Casting a uint8_t array to a uint32_t is dangerous, as it is affected by the underlying architecture's endianness. When you bit shift, the shift is abstracting the hardware's endianness and treating everything as big endian. So the safest procedure is to either copy to a uint32_t array via bitshifts, or to define it as such in the first place. The other option is to only use byte arrays of uint8_t. I didn't see a good reason to go for the uint32_t.

There may be unexpected behavior caused by bitvec_clr_bits(). If the range you are clearing over is not less than 32 or a multiple of 32, you will have some uncleared bits floating in the middle of the cleared range. It would be safer to clear strictly in one direction as opposed to starting at the LSB of each byte. (Clever use of & 31U as a mod 32 (consider commenting).)

In step 2 of the signing, you are not taking the leftmost bits. You are actually blanking the MS (most significant) bits with use of bitvec_clr_bits() incrementing over a range. It can be said that you're modding the natural number represented by the entire hash. This may cause variation when testing results against other libraries. Maybe you could use bitvec_clr_bits() as is, but decrement over a range starting at the LSB; then you'd be blanking right to left.

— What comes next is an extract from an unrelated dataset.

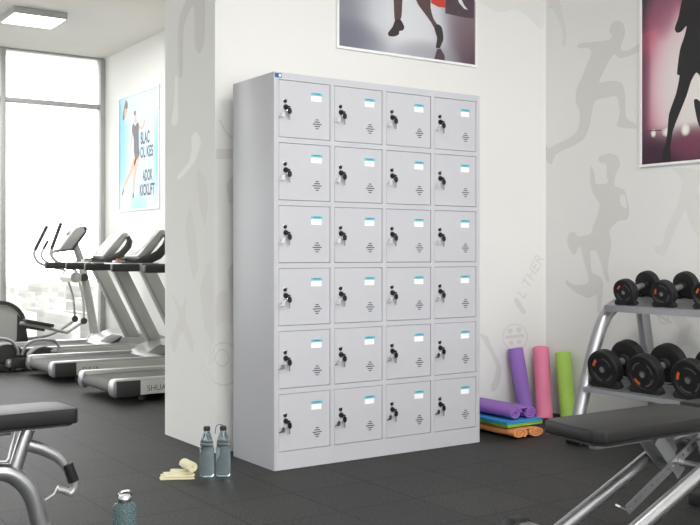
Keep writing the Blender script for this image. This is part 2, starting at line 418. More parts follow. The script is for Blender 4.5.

I would check the conditional operations in the Galois field arithmetic. There are places where you say, if this is zero then it's the equivalent of the addition of that, etc.. I would check all to be safe actually.

I would also consider not defining the bitvec with a size (see this post). More importantly though, it makes the copy calls unclear to the reader. How do we know we are copying the right ranges? I do see the value in the sizes updating automatically, but it wouldn't hurt to just pass these #defined values as parameters.